To labor leader Richard Trumka, Democratic and labor chances in the midterm November elections depend on stirring up union voter turnout, but for this year, getting out the pro-labor vote has been a hard row to hoe.
Trumka, president of the massive AFL-CIO, is finding it difficult to stir up election interest among the union's faithful when major issues like the Ebola epidemic, the Islamic State (ISIS), Russia's muscle-flexing in Ukraine and immigration are occupying both the headlines and voters' worries, and putting labor's issues on the back burner,
The Wall Street Journal reports.
"I feel a sense of urgency that we still have a lot of work to do. Voter turnout is going to be the deciding factor,” The Journal quoted Trumka as saying.

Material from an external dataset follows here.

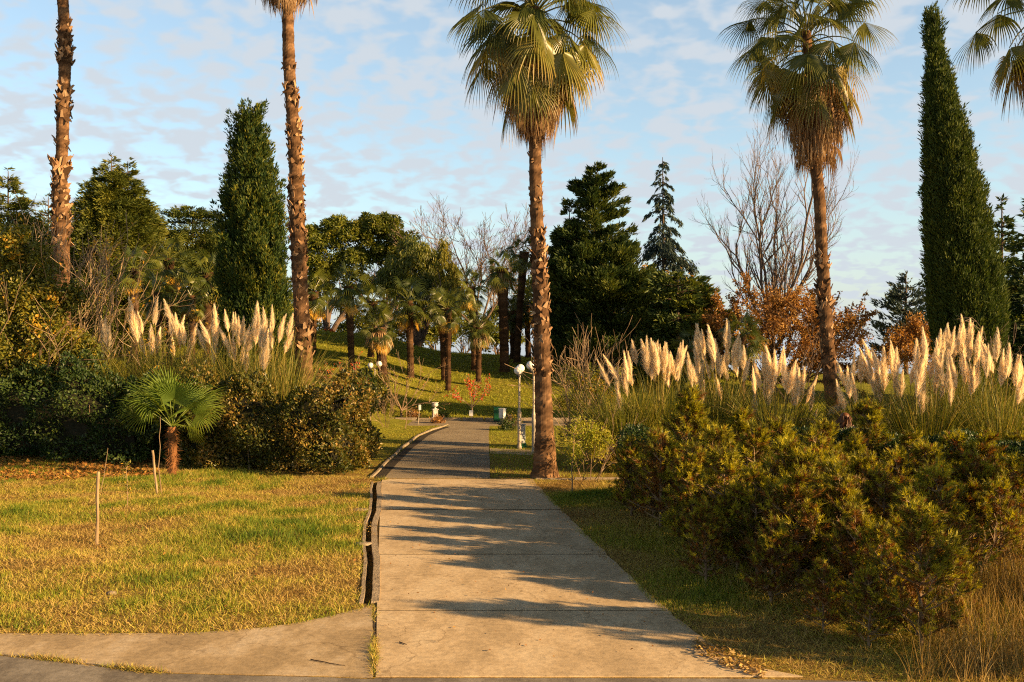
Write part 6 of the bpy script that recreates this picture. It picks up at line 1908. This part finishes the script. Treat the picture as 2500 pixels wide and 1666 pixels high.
flat_litter('fallen_leaves', 'rusty fallen leaves at the foot of the left hedge', [g2(-300, 27), g2(420, 26.2), g2(380, 23.6), g2(100, 22.2), g2(-300, 22.5)], 9000, .10, M['litter'], 601)
flat_litter('lawn_leaves', 'a few brown leaves scattered over the left lawn', LAWN, 420, .05, M['litter'], 607)
flat_litter('dry_debris', 'dry needles and straw lying on the right path edge', [G(1700, 1566), G(1790, 1600), G(1880, 1640), G(1860, 1660), G(1760, 1630), G(1690, 1585)], 420, .06, M['dry'], 602)
flat_litter('path_litter', 'scattered small leaves and grit on the concrete path', [G(935, 1180), G(1300, 1180), G(1640, 1500), G(1760, 1590), G(925, 1640)], 240, .035, M['litter'], 605)
kk = [(-3.5, 22.9), (-3.2, 22.9), (-2.75, 18.5), (-2.2, 16.2), (-2.55, 16.2), (-3.1, 18.5)]
flat_litter('pale_rubble', 'pale rubble and dry leaves beside the drain', kk, 900, .035, M['dry'], 603)


def weeds(poly_pts, n, seed, label, hmax=.11, mat='grass', t0=.45):
    rng = np.random.default_rng(seed); pts = np.array(poly_pts, float)
    k = rng.integers(0, len(pts) - 1, n); t = rng.random(n)[:, None]
    p = pts[k] + (pts[k + 1] - pts[k]) * t
    clump = .5 + .5 * np.sin(p[:, 0] * 9 + p[:, 1] * 7 + seed)
    keep = rng.random(n) < clump ** 1.5 + .12; p = p[keep]; n = len(p)
    p = p + rng.normal(0, .022, (n, 2))
    a = rng.uniform(0, 2 * PI, n); out = np.stack([np.cos(a), np.sin(a), 0 * a], 1)
    mb = MB(); blades(mb, np.concatenate([p, np.full((n, 1), .0)], 1), np.array([0, 0, 1.]) + out * rng.uniform(.2, 1.8, n)[:, None], rng.uniform(.02, hmax, n), .007, rng.uniform(.3, 1.5, n), np.clip(rng.normal(t0, .25, n), 0, 1), rng, nseg=3)
    tag(mb.build('weeds', M[mat]), label, 'weeds', kind='stuff')


weeds([G(914, 1482), G(914, 1560), G(914, 1600), G(913, 1655)], 900, 701, 'weeds sprouting in the joint between path and apron', .09)
weeds([G(914, 1575), G(914, 1600), G(913, 1650)], 900, 704, 'thicker weed tufts at the front of the path joint', .12)
weeds([G(0, 1601), G(130, 1613), G(250, 1628), G(350, 1641), G(420, 1646)], 2600, 702, 'dry weeds along the edge of the grey asphalt strip', .10, t0=.35)
weeds([G(900, 1172), G(925, 1174), G(945, 1172)], 500, 703, 'weeds overhanging the far end of the drain', .16, t0=.6)


def stick(label, a, b_, r, seed):
    rng = np.random.default_rng(seed)
    p = Vector((*G(*a), .015 + r)); q = Vector((*G(*b_), .015 + r)); n = 7
    pts = np.array([p.lerp(q, k / n) - p for k in range(n + 1)]) + rng.normal(0, .006, (n + 1, 3)) * np.array([1, 1, .3])
    mb = MB(); tube(mb, pts, np.linspace(r, r * .5, n + 1), 6, tint=.1)
    o = mb.build('twig', M['grey_twig'], loc=p); tag(o, label, 'twig', group='twigs fallen on the concrete')


stick('long thin fallen twig on the concrete apron', (758, 1616), (842, 1631), .006, 1)
stick('short dark twig on the path near its left joint', (975, 1573), (993, 1579), .007, 2)


def rock(label, foot, w, h, seed):
    b = hit(*foot); rng = np.random.default_rng(seed)
    mb = MB(); th = np.linspace(.05, PI - .05, 9); a = np.arange(14) * 2 * PI / 14
    rr = 1 + rng.normal(0, .08, (9, 14)); 
    v = np.stack([w * .5 * np.sin(th)[:, None] * np.cos(a) * rr, w * .4 * np.sin(th)[:, None] * np.sin(a) * rr, h * .5 * (np.cos(th)[:, None] + .3) * rr], -1)
    i = np.arange(8)[:, None] * 14; j = np.arange(14)[None]; j2 = (j + 1) % 14
    mb.add(v.reshape(-1, 3), q=np.stack([i + j, i + 14 + j, i + 14 + j2, i + j2], -1).reshape(-1, 4))
    o = mb.build('rock', M['kerb'], loc=b, smooth=True); tag(o, label, 'rock')


rock('small earthy stone lying in the dry lawn below the tall stake', (272, 1452), .13, .07, 5)
rock('flat white slab fragment beside the drain', (880, 1247), .35, .05, 6)
rock('pale broken concrete piece beside the middle of the drain', (888, 1330), .3, .06, 7)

Union voter apathy could hardly come at a worse time for the
AFL-CIO, which counts 12.5 million members in the 56 unions it represents.
In the 11 state elections in which the AFL-CIO has become heavily involved in endorsing candidates, races are "very tight," Trumka noted. He cited, for example, the battle between Gov. Scott Walker, R-Wisconsin, viewed as anti-labor for pushing through a law lessening bargaining power among public employee unions, and Democrat Mary Burke; and the Kentucky struggle between Senate Minority Leader Mitch McConnell, R-Kentucky, and his challenger, Democrat Alison Lundergan Grimes.

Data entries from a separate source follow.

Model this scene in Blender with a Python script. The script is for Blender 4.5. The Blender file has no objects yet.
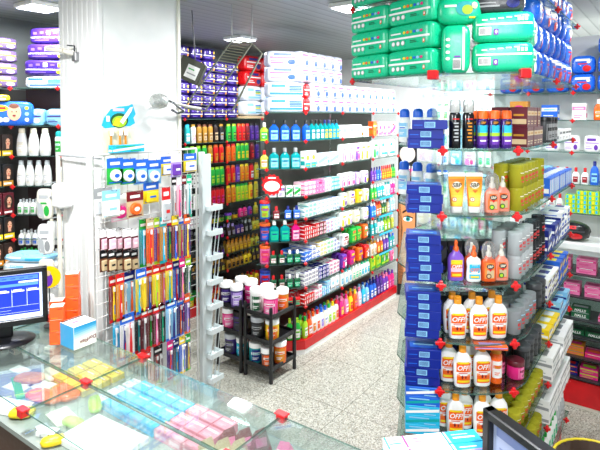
import bpy, math, random
from math import sin, cos, pi, radians as R
random.seed(7)
S = bpy.context.scene
COL = S.collection

# ------------------------------------------------------------------ camera, world, lights, exposure
F, TH, CY, YAW, H = 525.7, R(2.543), 139.2, R(35.77), 2.0
cam = bpy.data.objects.new('camera', bpy.data.cameras.new('camera'))
COL.objects.link(cam)
cam.location = (0, 0, H)
cam.rotation_euler = (pi/2 - TH, 0, YAW)
cam.data.sensor_width = 36
cam.data.lens = F/600*36
cam.data.shift_y = -(225-CY)/600
cam.data.clip_start = .05
S.camera = cam
S.view_settings.view_transform = 'Standard'
S.view_settings.look = 'None'
S.view_settings.exposure = 0.47
S.view_settings.gamma = 1
S.view_settings.use_curve_mapping = False
w = bpy.data.worlds.new('daylight'); S.world = w
w.use_nodes = True
w.node_tree.nodes['Background'].inputs[0].default_value = (.93, .97, 1, 1)
w.node_tree.nodes['Background'].inputs[1].default_value = .5
LAMPS = [(-3.41, 3.76, 22), (-3.5, 1.87, 22), (-1.8, 3.1, 40), (-1.9, .6, 46), (-.2, 2.0, 8), (-1.75, 4.95, 55), (-.2, 5.2, 36), (-.1, 3.55, 12), (.2, .3, 60)]
for (lx, ly, e) in LAMPS:
    L = bpy.data.lights.new('ceiling_lamp_light', 'AREA'); L.shape = 'SQUARE'; L.size = .2; L.energy = e
    L.color = (.97, .985, 1)
    o = bpy.data.objects.new('ceiling_lamp_light', L); o.location = (lx, ly, 2.705); COL.objects.link(o)

def ray(px, py):
    a = (px-300)/F; b = -(py-CY)/F
    Y = cos(TH)+b*sin(TH); Z = -sin(TH)+b*cos(TH)
    return (cos(YAW)*a-sin(YAW)*Y, sin(YAW)*a+cos(YAW)*Y, Z)
def at(px, py, x=None, y=None, z=None):
    "the point of a wall (x or y) or level (z) that a sight line meets"
    r = ray(px, py)
    t = x/r[0] if x is not None else y/r[1] if y is not None else (z-H)/r[2]
    return (r[0]*t, r[1]*t, H+r[2]*t)

# ------------------------------------------------------------------ materials
PAL = dict(white='f6f6f4', cream='efe6cf', ivory='e9e4d6', grey='9a9c9e', dark_grey='3c3e42', black='101114', red='d8151b', dark_red='7a0f1c',
    maroon='5a1020', chartreuse='d2cc3c', frosted='dfe4e6', orange='f2641a', amber='d98a1c', yellow='f6d51f', gold='b8862a', olive='c2be3e', lime='a7d62a', green='1fae3e', dark_green='0f5a34',
    mint='10c690', teal='12a5a8', cyan='23b8e4', light_blue='8fcdf0', blue='1f66d6', navy='12207a', purple='6a32a8', lilac='b79be0', violet='3d1f7a',
    pink='f27db0', magenta='e0207f', pale_pink='f7c6d6', brown='6b3a22', dark_brown='2c1912', tan='cdb58c', skin='e6a988', silver='b9bdc0')
def lin(h):
    out = []
    for i in (0, 2, 4):
        c = int(h[i:i+2], 16)/255
        out.append(c/12.92 if c <= .04045 else ((c+.055)/1.055)**2.4)
    return out+[1]
_m = {}
def M(c, rough=.38, metal=0, kind=''):
    k = (c, rough, metal, kind)
    if k in _m: return _m[k]
    m = bpy.data.materials.new(str(c)+('_'+kind if kind else '')); m.use_nodes = True
    nt = m.node_tree; b = nt.nodes['Principled BSDF']
    col = lin(PAL.get(c, c))
    b.inputs['Base Color'].default_value = col
    b.inputs['Roughness'].default_value = rough; b.inputs['Metallic'].default_value = metal
    if kind == 'glow':
        b.inputs['Emission Color'].default_value = col; b.inputs['Emission Strength'].default_value = metal if metal else 1
        b.inputs['Metallic'].default_value = 0
    elif not kind:
        # faint handling wear and unevenness of the surface
        n = nt.nodes.new('ShaderNodeTexNoise'); n.inputs['Scale'].default_value = 60
        r = nt.nodes.new('ShaderNodeMapRange'); r.inputs[3].default_value = max(.05, rough-.07); r.inputs[4].default_value = min(1, rough+.1)
        tc = nt.nodes.new('ShaderNodeTexCoord')
        nt.links.new(tc.outputs['Object'], n.inputs['Vector']); nt.links.new(n.outputs['Fac'], r.inputs[0]); nt.links.new(r.outputs[0], b.inputs['Roughness'])
    _m[k] = m
    return m
def glassy(name, tint, refl=.08, tr=1.0, body=None, bodyfac=0, rough=.02):
    "thin clear sheet: transmits straight through, reflects by angle"
    if name in _m: return _m[name]
    m = bpy.data.materials.new(name); m.use_nodes = True; nt = m.node_tree; nt.nodes.clear()
    out = nt.nodes.new('ShaderNodeOutputMaterial'); t = nt.nodes.new('ShaderNodeBsdfTransparent'); g = nt.nodes.new('ShaderNodeBsdfGlossy')
    t.inputs[0].default_value = lin(tint); g.inputs['Roughness'].default_value = rough; g.inputs[0].default_value = (.9, .95, .95, 1)
    f = nt.nodes.new('ShaderNodeFresnel'); f.inputs[0].default_value = 1.33
    mu = nt.nodes.new('ShaderNodeMath'); mu.operation = 'MULTIPLY'; mu.inputs[1].default_value = refl/.08*.6; mu.use_clamp = True
    mx = nt.nodes.new('ShaderNodeMixShader'); nt.links.new(f.outputs[0], mu.inputs[0]); nt.links.new(mu.outputs[0], mx.inputs[0])
    nt.links.new(t.outputs[0], mx.inputs[1]); nt.links.new(g.outputs[0], mx.inputs[2])
    last = mx
    if body:
        d = nt.nodes.new('ShaderNodeBsdfDiffuse'); d.inputs[0].default_value = lin(body)
        m2 = nt.nodes.new('ShaderNodeMixShader'); m2.inputs[0].default_value = bodyfac
        nt.links.new(mx.outputs[0], m2.inputs[1]); nt.links.new(d.outputs[0], m2.inputs[2]); last = m2
    nt.links.new(last.outputs[0], out.inputs[0]); _m[name] = m
    return m
GLASS = glassy('shelf_glass', 'eef6f3', .07)
PANE = glassy('pane_glass', 'fafdfc', .05)
TOPG = glassy('counter_glass', 'f6fbf9', .045, body='dfe9e6', bodyfac=.03)
EDGE = glassy('glass_edge', 'a9c9bf', .08, body='5c7f76', bodyfac=.45)
CLEAR = glassy('clear_plastic', 'f4f4f4', .12, body='ffffff', bodyfac=.12, rough=.1)
FILM = glassy('blister_film', 'fdfdfd', .035, body='ffffff', bodyfac=.015, rough=.08)
def translucent(c, fac=.55):
    return glassy('tinted_'+c, PAL[c], .1, body=PAL[c], bodyfac=fac, rough=.08)

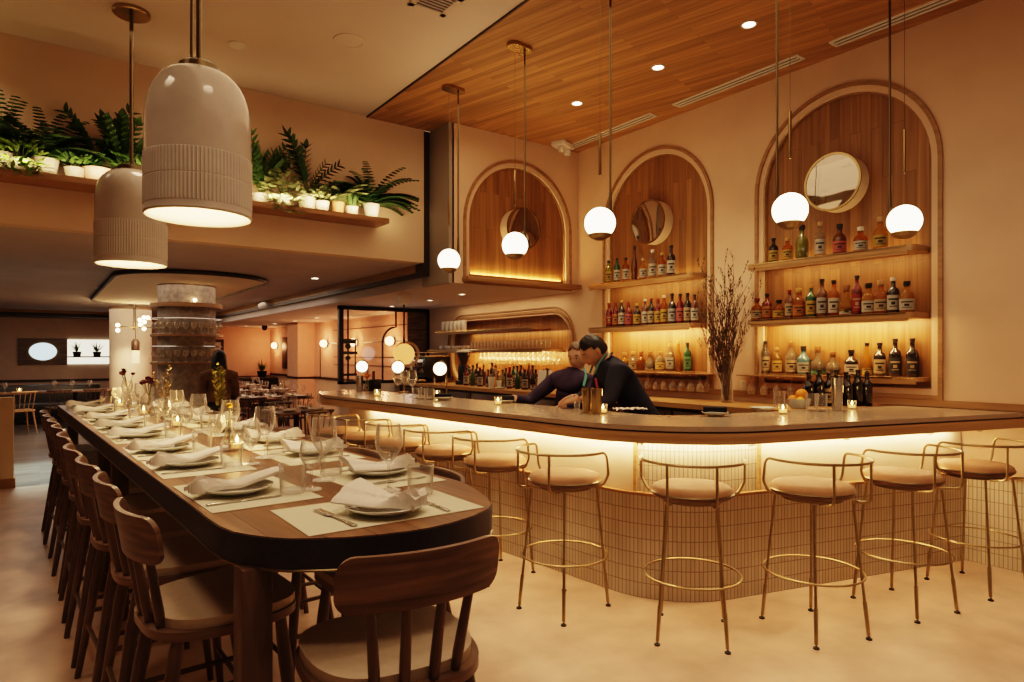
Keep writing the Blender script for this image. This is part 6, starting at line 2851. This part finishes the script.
def long_flow(q, x, y, z):
    if z < .1:
        f = min(1, (.1 - z) / 1.0)
        q = Vector((q.x * (1 + .5 * f), q.y - .02 * f, q.z - .17 * f))
    return q


longh = lambda x, y, z: (y < .25) or z > .55
person('woman with long dark hair and brown coat standing with her back turned by the column', (wp.x, wp.y, 0), R(-16), Jr, skin_m, hair_k, longh, (R(-10), 0, .1), coat_br, black_m, hair_flow=long_flow,
       hands=((Jr['wrL'], (.2, .8, -.5), (.8, 0, -.3), -1, .5), (Jr['wrR'], (-.2, .8, -.5), (-.8, 0, -.3), 1, .5)), build=1.0, hair_inf=1.1)

# ============================================================ LIGHT
w = bpy.data.worlds.new('world')
S.world = w
w.use_nodes = True
bg = w.node_tree.nodes['Background']
bg.inputs[0].default_value = (1, .66, .40, 1)
bg.inputs[1].default_value = .22
# unseen downlights over table, floor and bar, plus added fill spots on the left
for x, y, e in ((.9, 2.4, 40), (.8, 5.4, 30), (2.0, 1.3, 44), (3.6, .6, 46), (4.4, .7, 34), (-.1, 1.0, 45), (-.5, 3.6, 40), (-.6, 6.2, 30)):
    light('SPOT', (x, y, CZ - .1), e, (1, .72, .48), .25, (x, y, 0), 110, .9)
light('AREA', (2.2, 3.2, CZ - .15), 36, (1, .68, .42), 3.5, (2.2, 3.2, 0), sy=5)  # broad unseen area fills added for ambient light, here and below
light('AREA', (3.8, 4.6, 2.4), 8, (1, .64, .34), 1.2, (5.0, 4.6, 4.2), sy=3)
light('AREA', (1.2, 13.0, 2.45), 75, (1, .78, .62), 4.4, (1.2, 13.0, 0), sy=7)
light('AREA', (4.4, 14.5, 2.2), 13, (1, .50, .26), 1.6, (4.4, 14.5, 0), sy=7)
light('SPOT', (-.3, 10.9, 2.4), 320, (.72, .95, .86), .2, (-.02, 10.0, 0), 60, .9)
S.view_settings.view_transform = 'Filmic'
S.view_settings.look = 'High Contrast'
S.view_settings.exposure = .47
S.cycles.max_bounces = 8
S.cycles.transparent_max_bounces = 40
S.cycles.transmission_bounces = 8
S.cycles.glossy_bounces = 4
S.cycles.diffuse_bounces = 4
S.cycles.caustics_reflective = False
S.cycles.caustics_refractive = False
S.cycles.sample_clamp_indirect = 4
S.cycles.use_denoising = True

Election polls are calling the races virtually neck-and-neck.
While the AFL-CIO is expected to spend $250 million to $300 million on the races, winning them is nowhere near a sure thing.

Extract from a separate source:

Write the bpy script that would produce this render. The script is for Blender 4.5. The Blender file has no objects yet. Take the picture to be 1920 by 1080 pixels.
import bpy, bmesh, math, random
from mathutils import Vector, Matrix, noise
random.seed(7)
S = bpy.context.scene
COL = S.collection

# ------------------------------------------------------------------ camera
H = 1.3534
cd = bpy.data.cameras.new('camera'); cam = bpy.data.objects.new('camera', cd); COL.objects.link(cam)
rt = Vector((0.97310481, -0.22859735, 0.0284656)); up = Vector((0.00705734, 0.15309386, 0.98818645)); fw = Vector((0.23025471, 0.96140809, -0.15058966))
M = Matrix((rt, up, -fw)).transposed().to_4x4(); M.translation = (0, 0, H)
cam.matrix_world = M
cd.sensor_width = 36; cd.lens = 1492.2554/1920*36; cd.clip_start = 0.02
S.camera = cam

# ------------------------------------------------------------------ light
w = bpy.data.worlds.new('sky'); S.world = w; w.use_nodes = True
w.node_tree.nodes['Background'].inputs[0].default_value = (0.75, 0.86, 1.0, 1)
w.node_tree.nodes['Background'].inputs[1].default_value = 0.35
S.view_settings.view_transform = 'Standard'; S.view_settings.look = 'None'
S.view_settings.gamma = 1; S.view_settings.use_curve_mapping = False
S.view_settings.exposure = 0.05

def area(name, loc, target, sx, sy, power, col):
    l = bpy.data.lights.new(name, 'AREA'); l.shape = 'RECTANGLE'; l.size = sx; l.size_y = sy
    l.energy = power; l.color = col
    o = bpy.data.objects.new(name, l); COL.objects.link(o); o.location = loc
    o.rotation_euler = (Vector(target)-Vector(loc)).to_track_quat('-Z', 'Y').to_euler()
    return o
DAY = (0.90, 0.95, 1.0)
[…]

"We are playing in state legislative races at a level we haven't before," Trumka said at a recent meeting,
The Washington Post reported. "Partly that's because we can get things done — like increases in the minimum wage — there that we can't at the federal level."
He sees the Democratic Party as not sufficiently emphasizing economic matters important to union members, which makes getting out the vote that much more difficult.
"I think more populism, or more focus on the economic issues, would be helpful," he told
The Nation, noting that union members constantly ask him why their votes matter this year.
"I think it would help drive turnout as well. I think the candidates that focus only on negative things, doing everything negative, have a real danger of having their base go flat.”
No candidates are talking about dismantling unions in this election, Trumka said, but he added, "Right after the election, it will raise its ugly head. If certain governors win, they'll use it as a false mandate to say, 'See, going after workers is what this populace wants me to do.'
"I wish all of them would say their real agenda; then the American public would really get to vote on which agenda you want."
He told the Journal, "We have our work cut out for us," and added, "I think we’re doing ok."